Hb 10,11-20
Todo sacerdote está en pie, día tras día, oficiando y ofreciendo reiteradamente los mismos sacrificios, que nunca pueden borrar pecados. Él, por el contrario, tras haber ofrecido por los pecados un solo sacrificio, se sentó a la diestra de Dios para siempre, esperando desde entonces que sus enemigos sean puestos como escabel de sus pies. Mediante una sola oblación ha llevado a la perfección definitiva a los santificados.
También el Espíritu Santo nos lo atestigua. Porque, después de haber dicho: “Ésta es la alianza que haré con aquellos después de aquellos días, dice el Señor: Pondré mis leyes en sus corazones, y en su mente las grabaré”, añade: “Y de sus pecados e iniquidades no me acordaré ya”. Ahora bien, donde hay perdón de estas cosas, ya no son necesarias más oblaciones por el pecado. Tenemos, pues, hermanos, plena confianza para entrar en el santuario gracias a la sangre de Jesús, siguiendo este camino nuevo y vivo que él inauguró para nosotros a través de la cortina, es decir, de su cuerpo.
¡Qué inmenso regalo es el perdón de los pecados! Lamentablemente, muchas personas aún no han descubierto esta gracia, y siguen subyugadas bajo el peso de sus culpas. Muchos parecen no notar siquiera esta carga, y así continúan acumulando pecados sobre sus espaldas. Y no pocas veces incluyen también a otras personas en este pecado. En ese sentido, podemos decir que es mejor sufrir bajo los propios pecados, que pecar y no darse cuenta siquiera.
Otra situación lamentable es cuando los cristianos, que conocen el perdón de las culpas, no dan la impresión de ser realmente hombres redimidos.

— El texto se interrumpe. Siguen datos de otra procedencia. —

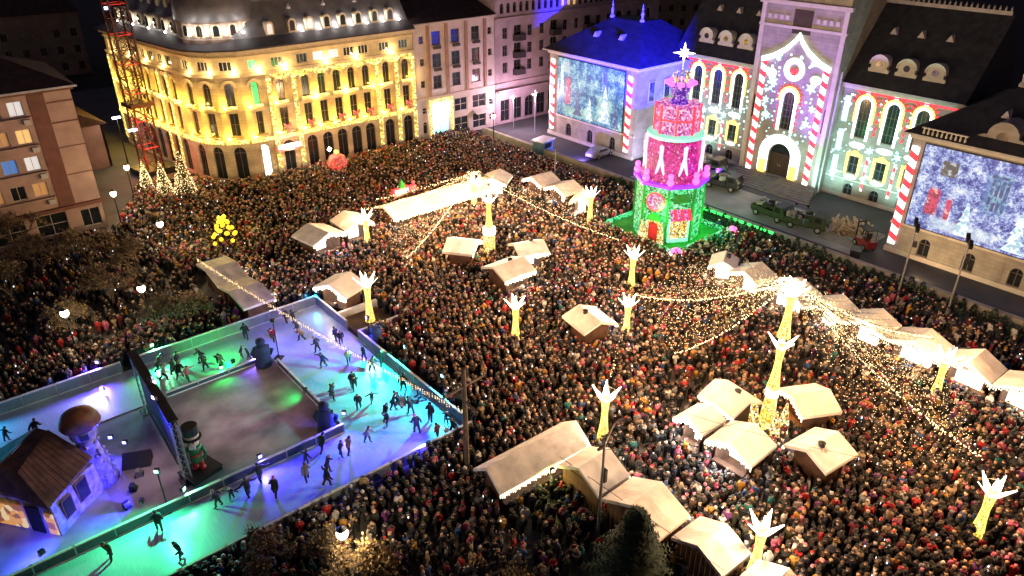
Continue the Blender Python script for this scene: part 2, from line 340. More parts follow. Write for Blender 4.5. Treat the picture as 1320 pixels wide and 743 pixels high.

Tal vez no pueden olvidar sus pecados, ni perdonarse a sí mismos. ¡Qué hermosa y profunda es, en cambio, aquella palabra del Señor, que dice: “De sus pecados e iniquidades no me acordaré ya”! Allí donde ha sucedido una conversión sincera, el Señor ya no quiere saber nada sobre pecados del pasado… Él ha puesto una nueva ley en nuestro corazón, y ha grabado en nosotros la Ley del amor.
Si nos resulta difícil olvidar nuestros pecados y perdonarnos, pensemos simplemente que Dios sí lo hace, y, si Él es así, ¿por qué no tomarlo como modelo en este punto, así como lo hacemos en lo demás?
Tal vez haya todavía un cierto orgullo, que no quiere perdonarse el haber caído profundamente. Pero apliquemos esta situación al contexto bíblico: Dios nos perdona la culpa en virtud del sacrificio de su Hijo, y la olvida. Nosotros, en cambio, no nos perdonamos a nosotros mismos. ¿No estamos acaso siendo injustos para con Dios? ¿No estamos rechazando su amor? ¿No somos acaso nosotros el prójimo de Dios, quien debería acoger realmente su perdón?
Por supuesto que podemos aprender de los pecados del pasado, y tomarlos como advertencia; pero no deberían ser como una carga que no ha sido perdonada. Es el Diablo quien quiere mostrarlo así, para torturar a las personas.
Y esto que cuenta para nosotros mismos, es tanto más importante en el trato con otras personas. Porque existe el gran peligro de que, si en lo más profundo no me he perdonado a mí mismo, también me resultará muy difícil perdonar verdaderamente al otro. Esa acusación que está presente en mi interior, la proyectaré, sin darme cuenta, sobre la otra persona, y así la estoy atando.
A través del Señor hemos entrado en el santuario, y nuestro Sumo Sacerdote nos ha abierto el acceso con su sacrificio expiatorio.
Ahora, podemos movernos siempre en este camino, y también volver a él en caso de haberle fallado. ¡Qué dimensión de libertad nos concede el Señor! Por eso, es aún más doloroso saber que son tantos los que no conocen el camino. Quizá nosotros podamos ayudarles, dando testimonio del amor y del perdón del Señor.